Ce court-métrage est le 11e dans lequel joue Charlie chaplin et il marque un tournant important dans le début de sa carrière. Il a failli être mis à la porte. Depuis son arrivée à la Keystone, les tensions entre Chaplin et l’équipe étaient constantes. Avant même d’accepter de travailler pour les studios, il n’appréciait pas le style de leurs comédies dont il trouvait le comique sans finesse. Mais il avait accepté un contrat d’un an comme une opportunité de se faire connaître. Une fois sur place, son jugement n’a fait que se renforcer. Il s’est trouvé pris dans un mécanisme de travail à la chaîne. Toutes ses tentatives pour apporter des idées et faire des suggestions étaient systématiquement refusées quel que soit le réalisateur. Chaplin avait proposé à Sennett, le grand patron de réaliser ses propres comédies, mais Sennett avait refusé et au lieu de cela l’avait confié à Mabel, la vedette du studio, qui le fit jouer dans Mabel at the Wheel. A l’occasion d’une scène, il fit une suggestion qui fut rejetée selon l’argument constant et répétitif du studio : « Nous n’avons pas le temps ! Nous n’avons pas le temps ! Faites ce qu’on vous dit. » Cette fois la coupe était pleine ! Chaplin répondit : « Je suis désolé, Miss Normand, je ne ferai pas ce qu’on me dit. Je ne pense pas que vous soyez assez compétente pour m’expliquer ce que je dois faire. » Cela tourna à l’incident diplomatique. Sennett menaça de le renvoyer s’il n’acceptait pas de faire ce qu’on lui disait. Chaplin se montra intraitable : « Mr Sennett, répondis-je, j’ai gagné ma vie avant de venir ici, et si je suis flanqué à la porte, eh bien, je suis flanqué à la porte. Mais je suis consciencieux et tout aussi désireux que vous de faire un bon film. »

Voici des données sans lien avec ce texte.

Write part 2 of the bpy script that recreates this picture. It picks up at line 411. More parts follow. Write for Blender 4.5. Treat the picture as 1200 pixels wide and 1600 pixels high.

Qu’est-ce qui sauva Chaplin ? Tout simplement le public ! Malgré la médiocrité des court-métrages dans lesquels il avait tourné, le public l’avait remarqué et appréciait ses apparitions. Sennett au moment où il avait pris la décision de renvoyer Chaplin avait reçu un télégramme de New York lui disant de faire jouer davantage Chaplin car il y avait une forte demande ! Deux jours plus tard seulement, il allait recevoir le feu vert pour réaliser sont premier court-métrage qui sera Twenty Minutes of Love
Mabel at the Wheel est effectivement un court-métrage médiocre. Chaplin a quitté son costume caractéristique et il campe un personnage « méchant » et querelleur. L’histoire est de peu d’intérêt et les gags sont lourds. On comprend que Chaplin ait eu envie de relever le niveau et de faire des propositions.